Using triple National deeps is routine with me and essential flexibility of expansion and contraction won't be given by one heavy 14x12 box, unless you're lucky and the box matches the laying rate of the queen at full speed. If you use good Buckfast queens a 14x12 is unlikely to be enough.
Although, if you, like me, run your 14 x 12 hives without a queen excluder (it works ..) then you will have enough space for the most fecund of queens. When they shrink back into the brood box in readiness for winter you have more than enough space for stores to see them through and you eliminate having to inspect two brood boxes or more through the season. There's always more than one right way to keep bees - but it's a confusing start for any new beekeeper.
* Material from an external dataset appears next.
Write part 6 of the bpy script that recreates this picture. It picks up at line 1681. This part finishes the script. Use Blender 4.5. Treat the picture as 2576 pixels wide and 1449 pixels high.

As JBM said, do a full course in spring; any practical knowledge you gain now will be forgotten by then. A taster day this year would be valuable if you haven't been inside a hive before.
Totally - so called 'intensive' one or two day beekeeping courses are just great money earners for the people running them but they really are just tasters - there's a lot to take in and cramming it into a day or two ... not good.
True, but that will contribute to valuable experience. There are three points in the year where beginners fail: swarming, varroa control, and over-wintering.
Couple of years ago a customer turned up to collect a nuc and I discovered that she'd not done a training course, read a book or been inside a beehive.
She was positive and young enough not be fazed by her lack of knowledge and the bees came out of winter having been upgraded, fed and treated on the back of a few WhatsApps and reading Haynes. Mind you, she did a full course that spring.
They were one of the lucky ones ... I've seen more with dead bees in the spring and the devastation and self recrimination it brings to a new beekeeper. You would be far better advised to start in spring and watch a new colony build as the year progresses and ready them for winter having a few months of beekeeping under your belt and having completed a proper course over winter.